Feb 2, 2010

Buffalo Is Cold

We just saw James Blackshaw in Buffalo. If you don't know James Blackshaw then you can thank me for introducing you to his music after checking out the youtube video below. James is an English boy who plays instrumental compositions on his 12 string acoustic guitar. He does so beautifully, with notes tumbling and falling like the colours in a kaleidoscope. The fingers of his right hand move like little robotic limbs while his left hand, when it's not simply resting, moves with a languid grace. In technical terms he is the most impressive musician I've ever seen. But I'm not a musician so I might not be qualified to back that claim up. However I can say without fear of contradiction that watching James perform is delightfully hypnotic. Both visually and aurally.

I mention this because James had played a gig in NYC the night before and had taken an 8 hour Greyhound bus trip to get to this snowy cold city. Now if you take an 8 hour bus trip out of London you will be pretty close to running out of towns and cities to play in. I find that more often than not what lies behind the differences between British and American culture is the scale of the two countries. The more time I spend here the more differences I notice. Like why can you see so much leg under the door of an American public bathroom door? Seeing underpants around the legs of musicians I admire is not helpful. But the big difference I'm noticing right now is the cold. Being Brits James and I exchanged a few words about the weather in Buffalo before his show. Words like "fucking hell it's cold" and other undeniable truths.

I say undeniable truths but actually I think someone is lying about the world. The latitude of Buffalo is 42.886N. Which is further south than Nice and all of the Cote D'Azure. Which is different from Buffalo in many ways. But mostly because it's warm. Even when it's not warm in Southern France it's not this cold. I know science tells us the explanation for this is the Gulf Stream. But when I'm this cold and I try and I'm supposed to be further south than Biarritz and I'm asked to believe it's because the sea is a couple of degrees warmer off Blackpool then I'm starting to lose enough trust in science to think that the flat earth society might be on to something.

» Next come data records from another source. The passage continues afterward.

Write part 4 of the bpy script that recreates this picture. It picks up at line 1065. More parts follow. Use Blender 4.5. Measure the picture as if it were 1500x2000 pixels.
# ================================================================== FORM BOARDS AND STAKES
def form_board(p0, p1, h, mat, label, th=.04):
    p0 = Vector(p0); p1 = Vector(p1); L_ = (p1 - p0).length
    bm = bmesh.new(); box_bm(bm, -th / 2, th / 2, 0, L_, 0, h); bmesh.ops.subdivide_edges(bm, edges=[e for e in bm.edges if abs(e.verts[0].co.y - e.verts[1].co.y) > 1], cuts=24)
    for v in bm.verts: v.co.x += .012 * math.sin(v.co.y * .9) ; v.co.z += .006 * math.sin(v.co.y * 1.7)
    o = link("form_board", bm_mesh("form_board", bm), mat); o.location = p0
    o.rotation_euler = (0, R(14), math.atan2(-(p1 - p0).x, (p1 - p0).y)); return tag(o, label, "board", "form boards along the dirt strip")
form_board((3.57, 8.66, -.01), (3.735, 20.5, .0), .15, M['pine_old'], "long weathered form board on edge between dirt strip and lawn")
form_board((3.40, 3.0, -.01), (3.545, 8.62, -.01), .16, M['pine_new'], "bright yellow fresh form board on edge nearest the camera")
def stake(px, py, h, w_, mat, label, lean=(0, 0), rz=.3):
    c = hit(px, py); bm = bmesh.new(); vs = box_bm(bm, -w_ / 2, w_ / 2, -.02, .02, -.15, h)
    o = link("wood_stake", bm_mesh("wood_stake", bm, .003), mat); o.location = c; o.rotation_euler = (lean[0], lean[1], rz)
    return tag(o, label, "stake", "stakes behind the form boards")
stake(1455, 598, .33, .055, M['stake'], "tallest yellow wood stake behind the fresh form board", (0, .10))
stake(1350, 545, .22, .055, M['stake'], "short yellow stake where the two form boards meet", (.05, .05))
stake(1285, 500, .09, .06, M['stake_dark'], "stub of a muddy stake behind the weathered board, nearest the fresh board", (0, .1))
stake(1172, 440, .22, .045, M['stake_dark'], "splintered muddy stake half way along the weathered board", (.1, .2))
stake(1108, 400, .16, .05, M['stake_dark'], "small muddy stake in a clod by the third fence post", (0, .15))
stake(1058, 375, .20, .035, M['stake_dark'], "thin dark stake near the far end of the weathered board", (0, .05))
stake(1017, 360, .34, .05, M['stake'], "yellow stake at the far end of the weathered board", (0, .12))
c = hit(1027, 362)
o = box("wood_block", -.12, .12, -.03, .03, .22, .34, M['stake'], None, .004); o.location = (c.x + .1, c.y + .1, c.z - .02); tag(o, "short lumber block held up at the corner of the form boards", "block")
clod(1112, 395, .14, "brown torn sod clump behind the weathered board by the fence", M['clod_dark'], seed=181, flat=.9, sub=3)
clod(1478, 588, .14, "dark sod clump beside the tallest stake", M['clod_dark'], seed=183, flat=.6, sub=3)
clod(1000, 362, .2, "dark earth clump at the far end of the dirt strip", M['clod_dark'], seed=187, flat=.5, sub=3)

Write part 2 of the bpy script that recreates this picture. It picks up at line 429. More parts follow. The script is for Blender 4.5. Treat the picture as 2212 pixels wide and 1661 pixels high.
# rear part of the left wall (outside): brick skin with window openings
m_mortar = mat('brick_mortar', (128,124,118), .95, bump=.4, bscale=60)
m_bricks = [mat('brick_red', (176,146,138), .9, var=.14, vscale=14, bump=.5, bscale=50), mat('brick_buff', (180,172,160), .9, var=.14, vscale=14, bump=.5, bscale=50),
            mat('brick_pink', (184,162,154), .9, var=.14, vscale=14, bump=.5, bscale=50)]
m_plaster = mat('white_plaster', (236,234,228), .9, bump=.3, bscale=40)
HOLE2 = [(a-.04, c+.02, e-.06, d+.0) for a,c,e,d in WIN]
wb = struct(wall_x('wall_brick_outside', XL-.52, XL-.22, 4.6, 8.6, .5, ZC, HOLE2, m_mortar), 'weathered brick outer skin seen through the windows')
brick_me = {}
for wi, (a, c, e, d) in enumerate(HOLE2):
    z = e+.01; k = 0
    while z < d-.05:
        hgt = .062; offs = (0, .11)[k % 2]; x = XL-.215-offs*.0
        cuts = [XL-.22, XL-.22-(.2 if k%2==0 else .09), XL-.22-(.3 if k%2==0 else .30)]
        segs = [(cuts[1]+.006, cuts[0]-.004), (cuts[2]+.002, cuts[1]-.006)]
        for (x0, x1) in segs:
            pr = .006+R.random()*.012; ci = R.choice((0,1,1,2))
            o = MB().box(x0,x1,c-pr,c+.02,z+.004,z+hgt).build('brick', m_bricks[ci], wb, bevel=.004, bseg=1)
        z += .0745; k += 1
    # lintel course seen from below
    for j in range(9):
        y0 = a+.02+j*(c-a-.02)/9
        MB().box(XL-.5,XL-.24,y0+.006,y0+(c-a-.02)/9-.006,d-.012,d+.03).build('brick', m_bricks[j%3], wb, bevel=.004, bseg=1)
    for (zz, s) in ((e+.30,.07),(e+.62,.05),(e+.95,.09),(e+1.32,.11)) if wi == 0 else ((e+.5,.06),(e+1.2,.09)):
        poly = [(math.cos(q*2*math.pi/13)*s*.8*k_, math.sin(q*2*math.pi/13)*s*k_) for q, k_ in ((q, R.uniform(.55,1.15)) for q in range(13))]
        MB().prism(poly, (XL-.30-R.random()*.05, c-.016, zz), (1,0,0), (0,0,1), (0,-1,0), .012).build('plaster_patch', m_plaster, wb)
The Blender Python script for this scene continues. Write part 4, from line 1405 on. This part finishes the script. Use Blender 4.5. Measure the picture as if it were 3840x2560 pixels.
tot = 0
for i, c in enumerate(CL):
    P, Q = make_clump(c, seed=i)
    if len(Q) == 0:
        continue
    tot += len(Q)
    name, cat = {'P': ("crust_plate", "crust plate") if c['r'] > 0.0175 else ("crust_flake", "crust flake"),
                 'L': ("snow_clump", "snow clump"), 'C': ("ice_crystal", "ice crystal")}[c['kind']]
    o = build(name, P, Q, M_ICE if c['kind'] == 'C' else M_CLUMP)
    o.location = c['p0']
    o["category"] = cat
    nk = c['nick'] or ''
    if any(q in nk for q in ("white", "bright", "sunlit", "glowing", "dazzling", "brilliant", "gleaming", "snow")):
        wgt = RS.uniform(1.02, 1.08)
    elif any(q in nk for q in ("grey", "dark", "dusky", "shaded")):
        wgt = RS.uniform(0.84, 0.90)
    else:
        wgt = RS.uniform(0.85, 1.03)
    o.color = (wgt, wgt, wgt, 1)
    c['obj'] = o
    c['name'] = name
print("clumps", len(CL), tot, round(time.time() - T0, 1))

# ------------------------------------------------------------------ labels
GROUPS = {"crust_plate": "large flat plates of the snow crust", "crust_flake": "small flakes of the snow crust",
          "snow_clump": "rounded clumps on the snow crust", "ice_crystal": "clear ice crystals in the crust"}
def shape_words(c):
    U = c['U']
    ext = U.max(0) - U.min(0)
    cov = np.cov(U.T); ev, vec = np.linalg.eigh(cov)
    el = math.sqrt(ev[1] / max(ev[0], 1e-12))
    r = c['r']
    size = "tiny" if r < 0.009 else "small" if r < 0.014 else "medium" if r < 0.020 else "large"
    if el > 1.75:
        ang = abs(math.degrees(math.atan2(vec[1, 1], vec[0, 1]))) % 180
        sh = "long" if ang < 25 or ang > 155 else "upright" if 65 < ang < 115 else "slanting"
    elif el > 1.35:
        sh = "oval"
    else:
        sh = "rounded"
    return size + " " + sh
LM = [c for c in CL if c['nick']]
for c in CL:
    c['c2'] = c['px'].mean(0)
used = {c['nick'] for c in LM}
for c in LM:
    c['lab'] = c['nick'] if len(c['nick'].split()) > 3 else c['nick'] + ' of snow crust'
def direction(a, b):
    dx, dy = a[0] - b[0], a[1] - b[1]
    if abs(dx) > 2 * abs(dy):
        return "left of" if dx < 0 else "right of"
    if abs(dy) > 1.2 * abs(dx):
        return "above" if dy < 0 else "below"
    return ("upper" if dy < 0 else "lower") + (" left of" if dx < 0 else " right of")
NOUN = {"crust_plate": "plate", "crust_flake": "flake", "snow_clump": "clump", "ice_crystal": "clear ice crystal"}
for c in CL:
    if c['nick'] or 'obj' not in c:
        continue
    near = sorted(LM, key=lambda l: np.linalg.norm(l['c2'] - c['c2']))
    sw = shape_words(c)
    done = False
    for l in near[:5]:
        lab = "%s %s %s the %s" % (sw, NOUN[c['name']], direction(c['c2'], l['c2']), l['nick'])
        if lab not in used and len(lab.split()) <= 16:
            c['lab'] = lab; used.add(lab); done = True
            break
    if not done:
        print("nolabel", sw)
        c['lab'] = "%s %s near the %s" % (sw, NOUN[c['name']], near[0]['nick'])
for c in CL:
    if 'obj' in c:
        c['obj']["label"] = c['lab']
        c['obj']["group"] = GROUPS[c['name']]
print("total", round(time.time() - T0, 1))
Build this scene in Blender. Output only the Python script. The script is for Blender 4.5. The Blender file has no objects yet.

It doesn't help either that Americans use Fahrenheit. When people here say it's minus two they don't mean minus two Celsius, they mean minus two Fahrenheit. Now minus two Celsius is cold. It's below the freezing point of water right? and having grown up in the North of England I'm pretty familiar with it. Minus two Fahrenheit is minus 17 Celsius. Which is below the freezing point of my brain. When Britain had a cold snap recently the temperature in a town in Cheshire fell to minus 18 Celsius and every TV news broadcaster sent a crew to report on it. When it's minus two Fahrenheit here... no one bats an eyelid. Which is probably as well because it might freeze shut.